April 11, 2003

Joint Tax Committee Calls for Changes in Policies on Employee Ownership in Retirement Plans

NCEO founder and senior staff member

The Joint Tax Committee (JTC) of the Congress has urged that employee retirement plans rely less on investments in employer stock. In its February 3, 2003, "Report of Investigation of Enron Corporation and Related Entities," the JTC urged that retirement laws be changed so that:

  • Plans should provide participants with investment education on the importance of diversification, including notices to individuals whose assets are overconcentrated in a single investment.
  • Plans should not be allowed to require employee elective deferrals or after-tax contributions be in employer stock (something that is already hard to under existing law).
  • Plans should required to allow employees to diversify out of employer contributed investments in employer stock.
  • Statements of executives concerning plan investments should be subject to fiduciary rules, even if the executives are not fiduciaries of the plan.

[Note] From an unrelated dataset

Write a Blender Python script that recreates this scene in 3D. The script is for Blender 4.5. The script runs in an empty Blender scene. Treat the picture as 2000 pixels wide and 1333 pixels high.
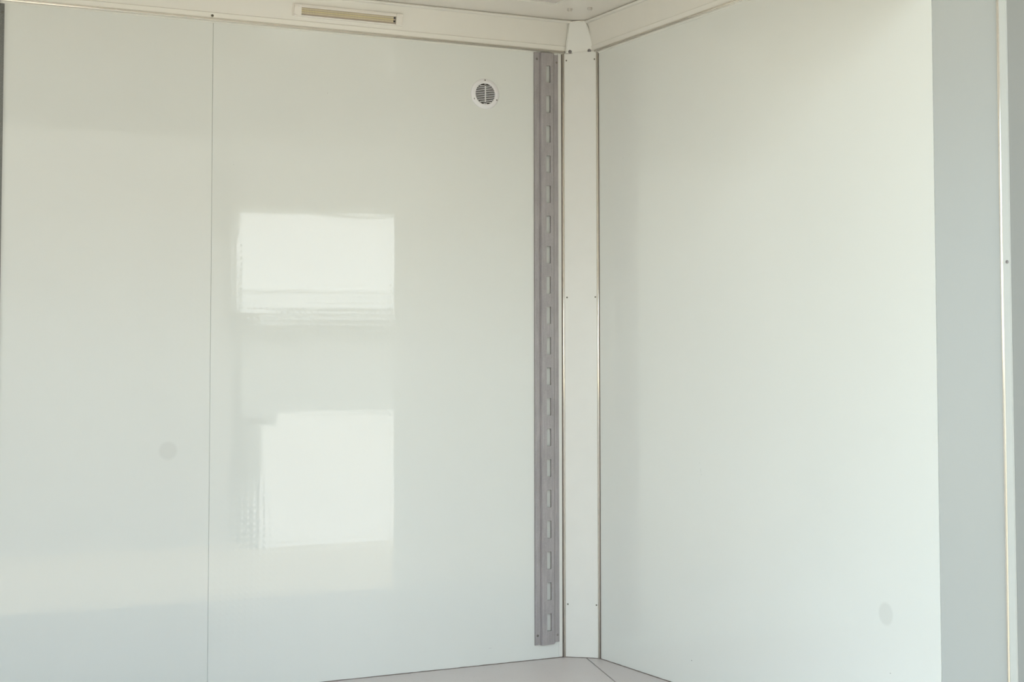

The JTC noted, however, that "because of the strong corporate culture that encouraged Enron stock ownership by Enron employees, it is not clear that the outcome would have been any different if these measures has been in place prior to the bankruptcy. Further, Enron is not alone in its high concentration of investment in employer stock. A recent study of 219 large 401(k) plans found 25 plans that had over 60% of their assets in employer securities. Given these factors, the Joint Committee staff is concerned that, absent legal restrictions on the amount of employer securities that can be held in defined contribution plans, situations such as Enron's may occur again. Such restrictions would involve a major policy change from present law."

The committee also noted that Enron relied heavily on options, both for executives and in broad-based plans. It noted that different treatments of options for tax and accounting purposes contributed to the problems at the company. In addition, the report criticized the excessive reliance on stock-based compensation for executives, saying it led to an overemphasis on stock price.

As is widely known, Enron's 401(k) plan was heavily invested in Enron stock. Less well known is that Enron also had an ESOP, as well as a pension plan with an ESOP floor-offset arrangement. These kinds of plans are no longer allowed, but Enron's was grandfathered. The complicated arrangement tied Enron's pension plan value to Enron stock in a way that ultimately was very harmful to many of the plan's participants.

It is not clear from the report whether the JTC is recommending changes only for 401(k) and other plans allowing for employee investments or would recommend limits on ESOPs as well. The recommendations are from the JTC staff, not the committee members. Congress has already shown it is not ready to go as far as the JTC would suggest in placing absolute limits on employer stock in defined contribution plans, and it has specifically exempted conventional ESOPs from any legislative reform efforts. Although the JTC report shows that there is strong sentiment among many professionals that employer stock be limited in retirement plans, it appears very unlikely that ESOPs will be affected, in part because research shows that ESOP companies are actually much more likely than non-ESOP companies to have diversified retirement plans.